What, in the end, does a consideration of animal welfare for our moral lives in general afford us, besides reasons to change our current practices towards animals? This may seem the wrong question to ask; to ask about animal welfare is, first and foremost, to ask if we have obligations towards animals and what those are, not what we could get out of such an investigation. But I

think the question has an illuminating answer. And I think that answer involves saying why it is that ethical reflection on animals, and on the status of our lives in general, can be worthwhile and can cause us to bring about modifications to our thoughts as well as to our practices.

I have only offered, here, my own small story of a change in opinion that I arrived at by means of reasoned, though not unemotional, consideration of what makes human and animal life valuable and, in both cases, worth living. But my process of transformation involved the critical examination of deeply-rooted conceptions I held about what sorts of beings could have meaningful lives—and this is a process that, by its very nature, involved me in a larger-scale consideration of my morality as a system. It provoked the thought that the reason I value my life and other human lives is not because they are human lives, but because they belong to creatures who can genuinely be said to fare better or worse, not only in terms of having a life with certain properties but in having a life with a certain arc. This class of entities, on any reasonable conception, includes many animals as well, though they may share only the barest aspects of what Wittgenstein called our “form of life.”

That has been my focus; but reframing my concern for my fellow humans in terms other than what species they are has, I think, other significant consequences.

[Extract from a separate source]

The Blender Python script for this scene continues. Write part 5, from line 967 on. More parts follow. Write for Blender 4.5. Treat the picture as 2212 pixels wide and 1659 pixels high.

Such a reframing prompts us to consider moral claims not merely as quasi-real “possessions” that some beings have, but as appeals to the empathy, goodwill, and charity—indeed, to the reason—of others. It leads to a characterization of the fulfillment of such claims as genuine pursuits of, as it were, other minds. Few endeavors, I think, can be more important for any individual or community. To borrow Bernard Williams’s rephrasing of Socrates, “what we are talking about is how one should live.”

One answer to this implicit question may be: in such a way that Bosch would have seen it fitting to paint humans into his Eden of animals.